¿Qué habría ocurrido si, en el desfile militar de la Fiesta Nacional, se hubiese invitado a un augur? Habría que recordar que los augures eran aquellos sacerdotes de la antigua Roma que adivinaban el futuro oteando el vuelo de las águilas. Difícil pronóstico para el visionario, teniendo presente que en el futuro inmediato se iba a proceder a la singular exhumación de Cuelgamuros, al tiempo que iba a ver la luz la Sentencia, una letra capital que para resoluciones judiciales no conocía España desde la asonada de Tejero. Mal presagio que el paracaidista portador de la bandera se estrellase antes de llegar al suelo. El alivio, junto a la magnífica noticia de que el saltador salió indemne, es que todo su aparataje se lio en una farola. El augur habría tenido propicio su pronóstico: España, atrapada en la luz de la Razón.

Motivos no le faltarían al lector para despechar estas tribulaciones, imputables a un pasado donde el mito convivía e incluso domeñaba la realidad. Pero no estamos tan lejanos de aquellos tiempos. En la Casa Blanca tenemos otro Nerón panocho y tornadizo, capaz de bajar el pulgar para desestabilizar el Comercio Mundial; o dejar tirados a los kurdos después de que se partieran la cara al asaltar las madrigueras del yihadismo. Las supersticiones se trasmutan desde el Medievo, por mucho que un agente de la autoridad impreque a un independentista que la República no existe. Las Naciones precisan de boatos en el calendario para engrandecer sus mitos; se deben a la unamuniana intrahistoria que teje a la postre su destino; pero también son estados de ánimo, un vaivén de sentimientos que continuamente cincelan sus señas de identidad. Geológicamente, España no es una región muy activa. Pero afectivamente siempre ha tenido bajo su suelo una pluma volcánica. Por eso, estamos condenados a convivir con el conflicto, pero también a confiarnos en la prestidigitación del entendimiento.

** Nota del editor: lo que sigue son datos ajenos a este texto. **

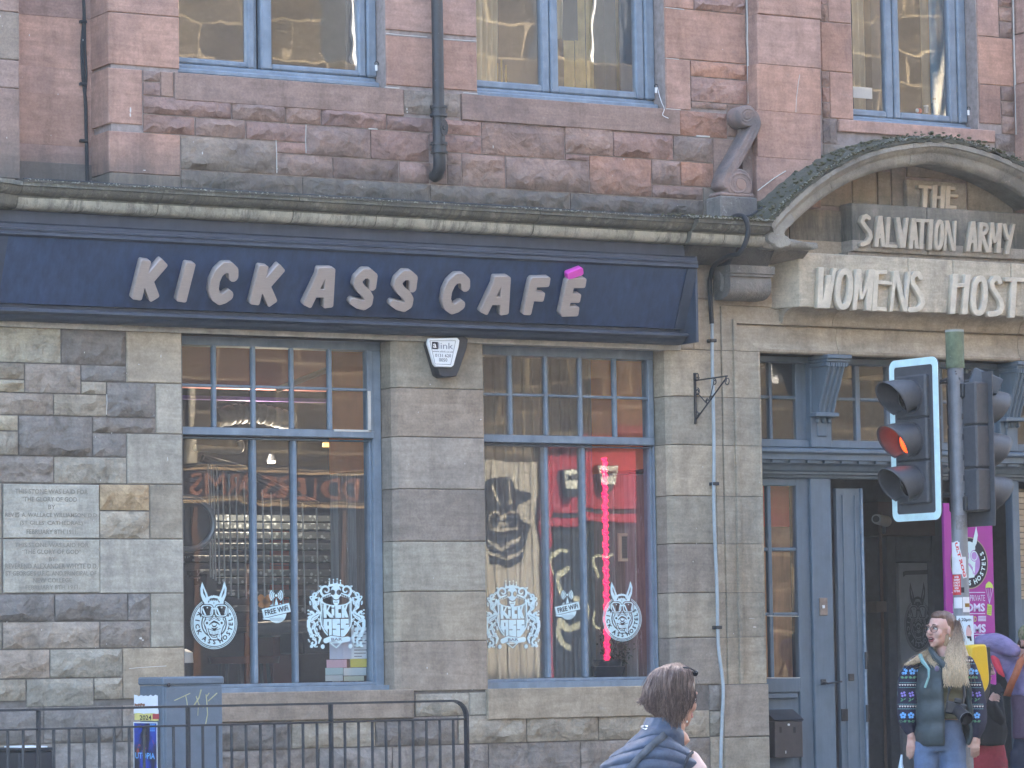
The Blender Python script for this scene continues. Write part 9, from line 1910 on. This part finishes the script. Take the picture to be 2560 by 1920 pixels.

Y el entendimiento pasa por la empatía con la cual, que uno sepa, no está reñido el Estado de Derecho. Marchena y el resto de los ponentes del Tribunal Supremo han aplicado la Ley; ni más ni menos, sin que ello reduzca la trascendencia de este veredicto. La ejemplaridad no es el resultado, sino el medio, la prístina traslación de que los ilícitos tienen sus consecuencias. No se ha querido penalizar una ideología, sino la transgresión de nuestro ordenamiento jurídico que, parangonando a un revitalizado Unamuno, es el templo de nuestra convivencia. Si en vez de actos con relevancia jurídica se hubiesen juzgado desplantes y otras piruetas, Artur Mas, el cuco hacedor de este entuerto, no ejercería únicamente de plañidera.

Sin embargo, la judicialización no lo es todo. Cierra su círculo e incluso le sobran todas las adiposidades de revanchismo. El «quien la hace, la paga» es una declaración de intenciones que se acerca más al Talión que a la equidad que ha de atemperar la cosa juzgada. En Cataluña supura un nivel de frustración principalmente creado por quienes inflaron temerariamente las expectativas. Pero también es de necios pensar que el asunto catalán queda concluso con el cumplimiento de las condenas. Ni indultos ni desquites; ni tibiezas ni arrogancias. Todo pasa por la modulación de la propia ley penitenciaria y el acercamiento a la realidad de un país que puede ser complejo, pero no puede permitirse estar acomplejado. La ley es el mejor espanto frente a tantos mitos inquisitoriales.

Una cosa es clara: los jueces no pueden ser augures. Déjennos a los demás la oportunidad de interpretar el vuelo de las águilas.